The most depressing thing about President Obama's profoundly underwhelming speech Tuesday night was that the White House thought it would change everything, when there was no good reason to think it would change anything.

White House aides had excitedly announced that the speech -- his first from the Oval Office -- would be an "inflection point," somehow turning eight weeks of growing anxiety about the disaster in the Gulf and the government's response in a positive new direction.

But vague generalities and empty, convictionless rhetoric just don't have that effect -- certainly not in the midst of a real, concrete national emergency.

How unmoored from reality are Obama and his top advisers to think that some pretty words with so little substance could accomplish so much?

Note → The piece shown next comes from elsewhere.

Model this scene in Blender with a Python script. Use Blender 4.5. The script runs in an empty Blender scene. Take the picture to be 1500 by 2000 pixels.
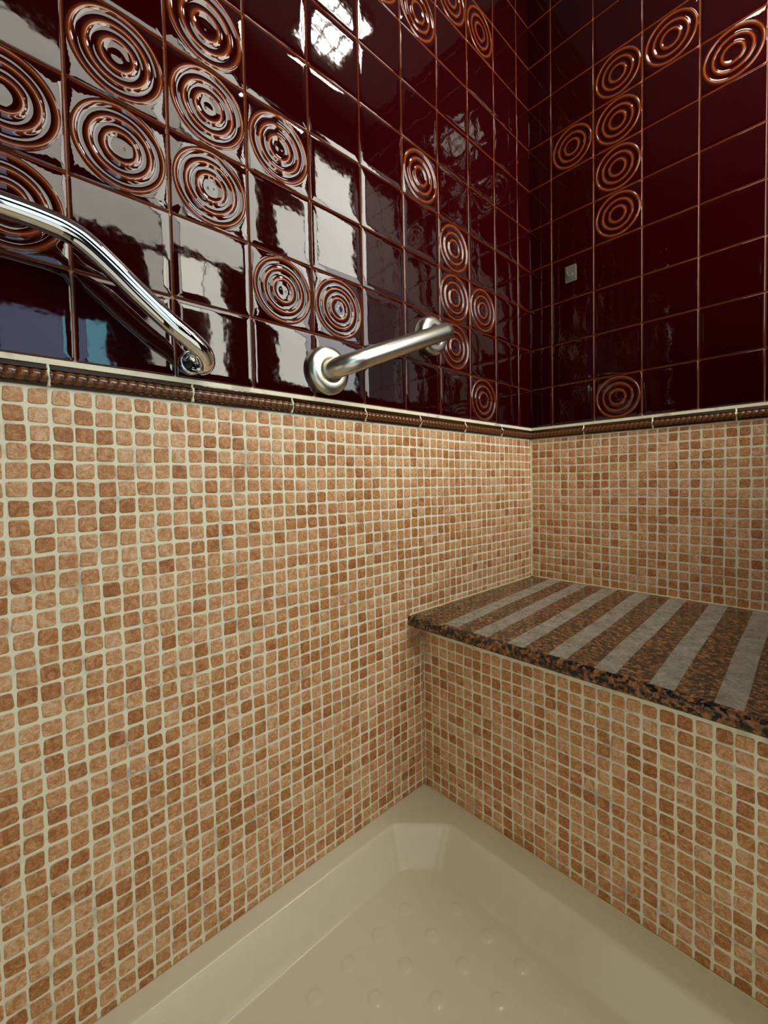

It makes me wonder: Was that ultimately the lesson they took from the 2008 campaign -- rather than that a nation was hungering for, you know, actual change?

And how much power do they invest in the trappings of the presidency, such that they thought the Oval Office setting would make his feeble call to action so commanding that it would suddenly, benevolently redirect the public's visceral outrage over the oil spewing from the sea floor, the perfidy of BP, and the sluggishness of the government response?

I don't blame the speechwriter. I blame Obama, or Rahm Emanuel, or David Axelrod, or whoever it was who ultimately decided that words, rather than action, were the best way to change the perception that the government isn't doing enough in the Gulf.

Eight weeks into an ongoing environmental disaster the likes of which this country has never seen, it was incumbent upon Obama to directly and specifically address some tough issues.